Post a link to the image so we can visit to see your genius in the word mash cloud!

29 Comments

  1. Oh what fun David !
    I like the fact that PEOPLE is/are prominent on at least two.
    PALIN removed CONTENT 🙂
    PALIN content MISSING !
    I am going to have to play now!

  2. Hi Nicola! I love the “eye phrases” you caught and made. How sublime! Can’t wait to play with yours! (Hmm… did that come out right? Heh!)

  3. Ah! Love your Wordle! Love the Urban Semiotic, too! Yay! Here’s what I see in your cloud:
    “Urban Semiotic mighty inspired.”
    “Praise today Mother Earth.”

  4. I think it came out just right !
    I was very amused to see the cross over between my Wordle and yours – I guess that is because you comment a lot and you do inspire me too 😉

  5. “Crossover” is the perfect word four our Wordle relationship, Nicola. Totally neat! What great, warm, fun for a cold Friday on the East Coast!
    I also like how these Wordles create snapshots in time of your thoughts and processes.

  6. 🙂
    I think the snapshots of how our thought processes and our focus on certain topics change is going to be very interesting – almost worth doing one a month to track what our concerns are over a year.
    A blog in pictures ……….. very semiotic !

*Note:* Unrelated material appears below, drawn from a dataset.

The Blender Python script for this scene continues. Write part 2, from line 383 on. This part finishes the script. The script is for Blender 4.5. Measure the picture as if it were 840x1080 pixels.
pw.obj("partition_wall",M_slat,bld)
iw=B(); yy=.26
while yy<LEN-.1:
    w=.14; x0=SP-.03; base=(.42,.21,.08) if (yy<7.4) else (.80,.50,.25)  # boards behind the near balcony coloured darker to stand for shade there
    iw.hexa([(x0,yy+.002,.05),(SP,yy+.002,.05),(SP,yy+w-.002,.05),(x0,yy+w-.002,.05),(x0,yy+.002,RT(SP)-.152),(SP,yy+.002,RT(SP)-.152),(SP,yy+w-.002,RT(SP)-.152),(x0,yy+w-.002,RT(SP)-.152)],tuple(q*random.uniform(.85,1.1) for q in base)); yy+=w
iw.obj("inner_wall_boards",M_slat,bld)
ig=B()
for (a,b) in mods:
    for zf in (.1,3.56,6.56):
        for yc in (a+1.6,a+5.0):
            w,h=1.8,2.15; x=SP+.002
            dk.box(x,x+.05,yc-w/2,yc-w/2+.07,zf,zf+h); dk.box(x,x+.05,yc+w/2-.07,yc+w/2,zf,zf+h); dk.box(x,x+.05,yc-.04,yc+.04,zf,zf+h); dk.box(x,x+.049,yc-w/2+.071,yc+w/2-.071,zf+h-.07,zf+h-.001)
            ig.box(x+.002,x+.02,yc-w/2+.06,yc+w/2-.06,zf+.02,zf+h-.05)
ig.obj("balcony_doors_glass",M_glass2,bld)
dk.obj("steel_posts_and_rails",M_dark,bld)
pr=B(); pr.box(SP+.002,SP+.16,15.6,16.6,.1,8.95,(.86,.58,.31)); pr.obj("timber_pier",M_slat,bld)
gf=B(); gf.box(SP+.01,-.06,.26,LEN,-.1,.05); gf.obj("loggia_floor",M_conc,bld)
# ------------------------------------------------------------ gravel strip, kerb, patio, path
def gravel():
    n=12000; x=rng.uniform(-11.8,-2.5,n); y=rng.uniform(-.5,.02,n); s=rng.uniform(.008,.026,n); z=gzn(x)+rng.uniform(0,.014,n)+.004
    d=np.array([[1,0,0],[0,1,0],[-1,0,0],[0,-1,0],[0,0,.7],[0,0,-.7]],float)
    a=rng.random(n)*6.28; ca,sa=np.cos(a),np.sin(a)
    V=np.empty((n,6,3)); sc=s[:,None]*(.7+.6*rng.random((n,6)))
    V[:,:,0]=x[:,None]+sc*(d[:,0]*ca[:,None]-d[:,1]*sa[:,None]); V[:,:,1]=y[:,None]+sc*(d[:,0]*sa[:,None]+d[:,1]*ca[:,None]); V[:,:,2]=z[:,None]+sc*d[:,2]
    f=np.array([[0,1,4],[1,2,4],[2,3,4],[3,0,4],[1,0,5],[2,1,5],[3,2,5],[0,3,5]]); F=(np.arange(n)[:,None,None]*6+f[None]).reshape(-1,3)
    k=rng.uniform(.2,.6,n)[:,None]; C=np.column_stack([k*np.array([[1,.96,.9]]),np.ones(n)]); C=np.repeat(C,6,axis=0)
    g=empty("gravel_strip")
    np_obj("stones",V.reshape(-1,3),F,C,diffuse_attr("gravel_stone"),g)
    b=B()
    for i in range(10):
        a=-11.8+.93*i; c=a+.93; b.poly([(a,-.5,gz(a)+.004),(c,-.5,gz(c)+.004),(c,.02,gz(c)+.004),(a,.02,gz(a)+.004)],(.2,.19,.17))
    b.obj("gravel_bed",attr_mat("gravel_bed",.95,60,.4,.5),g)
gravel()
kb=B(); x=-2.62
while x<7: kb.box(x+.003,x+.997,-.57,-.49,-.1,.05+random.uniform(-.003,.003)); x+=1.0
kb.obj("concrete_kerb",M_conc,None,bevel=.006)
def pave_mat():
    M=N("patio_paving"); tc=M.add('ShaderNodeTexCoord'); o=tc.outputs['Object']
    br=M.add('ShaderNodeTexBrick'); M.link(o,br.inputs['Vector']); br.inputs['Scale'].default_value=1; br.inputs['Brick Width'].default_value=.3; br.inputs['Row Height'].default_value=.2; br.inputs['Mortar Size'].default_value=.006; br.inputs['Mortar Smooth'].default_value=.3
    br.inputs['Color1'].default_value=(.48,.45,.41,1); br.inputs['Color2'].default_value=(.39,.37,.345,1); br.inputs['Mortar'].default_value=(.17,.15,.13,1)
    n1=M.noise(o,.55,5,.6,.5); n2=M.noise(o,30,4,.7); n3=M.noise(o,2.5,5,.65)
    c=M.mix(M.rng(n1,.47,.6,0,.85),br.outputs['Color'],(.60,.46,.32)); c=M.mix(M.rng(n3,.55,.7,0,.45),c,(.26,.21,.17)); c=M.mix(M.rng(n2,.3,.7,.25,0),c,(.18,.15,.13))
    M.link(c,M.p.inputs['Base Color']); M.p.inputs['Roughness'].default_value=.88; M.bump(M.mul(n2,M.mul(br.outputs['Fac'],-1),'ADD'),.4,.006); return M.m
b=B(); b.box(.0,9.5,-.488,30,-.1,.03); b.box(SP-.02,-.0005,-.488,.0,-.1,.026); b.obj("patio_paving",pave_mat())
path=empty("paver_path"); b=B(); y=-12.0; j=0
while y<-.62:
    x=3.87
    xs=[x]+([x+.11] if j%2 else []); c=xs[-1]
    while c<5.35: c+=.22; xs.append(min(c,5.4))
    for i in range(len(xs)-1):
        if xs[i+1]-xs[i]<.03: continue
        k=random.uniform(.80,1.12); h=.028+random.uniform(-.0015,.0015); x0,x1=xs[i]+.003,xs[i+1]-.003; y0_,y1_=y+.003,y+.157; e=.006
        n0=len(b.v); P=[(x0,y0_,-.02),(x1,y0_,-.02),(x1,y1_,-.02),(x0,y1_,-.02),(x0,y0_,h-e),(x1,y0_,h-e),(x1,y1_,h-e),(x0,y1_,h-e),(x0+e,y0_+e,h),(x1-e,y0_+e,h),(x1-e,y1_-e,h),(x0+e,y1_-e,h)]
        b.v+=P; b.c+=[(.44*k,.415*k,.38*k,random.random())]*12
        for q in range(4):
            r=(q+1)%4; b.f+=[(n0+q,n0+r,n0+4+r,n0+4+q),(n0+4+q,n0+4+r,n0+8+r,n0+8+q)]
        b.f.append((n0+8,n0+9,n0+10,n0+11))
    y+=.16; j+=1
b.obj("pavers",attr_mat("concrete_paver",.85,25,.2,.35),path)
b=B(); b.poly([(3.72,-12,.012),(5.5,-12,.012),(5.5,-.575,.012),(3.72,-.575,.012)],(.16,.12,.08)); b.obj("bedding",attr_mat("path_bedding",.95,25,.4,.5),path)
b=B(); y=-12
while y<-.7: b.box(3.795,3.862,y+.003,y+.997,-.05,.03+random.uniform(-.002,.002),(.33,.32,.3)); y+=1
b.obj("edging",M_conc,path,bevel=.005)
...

  7. Excellent report, Dananjay! It’s a great way to get a fast visualization of the important ideas in your writing that includes all the words and not just tags.

  8. Gordon! Glad you’re playing. Advice: Less work, more blogging! SMILE!
    Here’s what my eye catches on your site:
    “Obama think problem awesome”
    “Well makes days one”
    Hurrah!

  9. This is incredible David! Awesome!
    For some reason it is not working in my computer, will try again and will publish the result.

  10. I wonder if it isn’t working on your end, Katha, because the Wordle site requires Java to create the cloud? If you’re using a locked-down work machine, you probably are forbidden from running Java stuff.

  11. Hi David,
    Yes, I am using my office computer but I know “Java” is installed in this laptop – might be a “version” confusion.
    Will check once I am back in town. Can’t wait!

  12. We are always busy David, who isn’t?
    You mean whether they pay for it?
    Yes, I make a travel plan, they arrange for it – I reach my destination and work – finito!

  13. Hi David,
    When a project starts it is mostly a day trip for catchment area analysis and stock planning, when the project people hands the property over to the Ops., my job starts again and at that point the trip is longer.
    Jamshedpur is not far but this trip is going to be long.
    http://www.jamshedpurlive.com/i/mapindjsr.html

  14. Thanks!
    It still depends on the situation at my home David. I prefer to complete anything half-done, whenever I can.